The three hardest words in the English language. You might have noticed that earlier tonight I posted about the various First Vision accounts. I made some rather egregious errors in the post, and a friend of mine was thankfully quick to catch them. Consequently, I have removed the post.
The problem: A website to which I often referred failed to include one of Joseph Smith’s First Vision accounts in full. I have to assume that this was deliberate, as the omitted portion neutralizes an alleged contradiction among the First Vision accounts—a contradiction that I originally discussed in my now-deleted post. This all just goes to show the importance of skepticism, I guess. There’s a lot of bullshit to wade through in this world (especially on the internet).
Once I revise the post, I will upload it. Sorry for any inconvenience.
Update: You can read the revised First Vision post here.
Was this the site you used?
http://www.irr.org/mit/first-vision/fvision-accounts.html
I’ve been relying on that for awhile, and would like to know if it is the one with the bad omissions.
I usually avoid IRR because of its Christian agenda, but it did not make the omission that I’m alluding to, thankfully.
The site that screwed me over was lds-mormon.com. It’s usually a rather reliable site, actually–one recommended to me by an LDS professor of mine, no less! But yeah, just because you can trust a site on some issues doesn’t mean that you can trust a site on all issues.

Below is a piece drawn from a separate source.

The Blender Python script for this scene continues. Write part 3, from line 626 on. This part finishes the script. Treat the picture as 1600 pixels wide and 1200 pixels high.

Oh, and mormonthink.com is pretty bad with regards to some aspects of the First Vision, too.
I will be more explicit in where I went wrong when I post about the First Vision this weekend.
I trusted you…… it’s gonna take more than a clever post to get my trust back!
That’s it, I’m reconverting to Mormonism. All exmormons have an agenda against the church, and this just proves it. All claims negative to the church are false!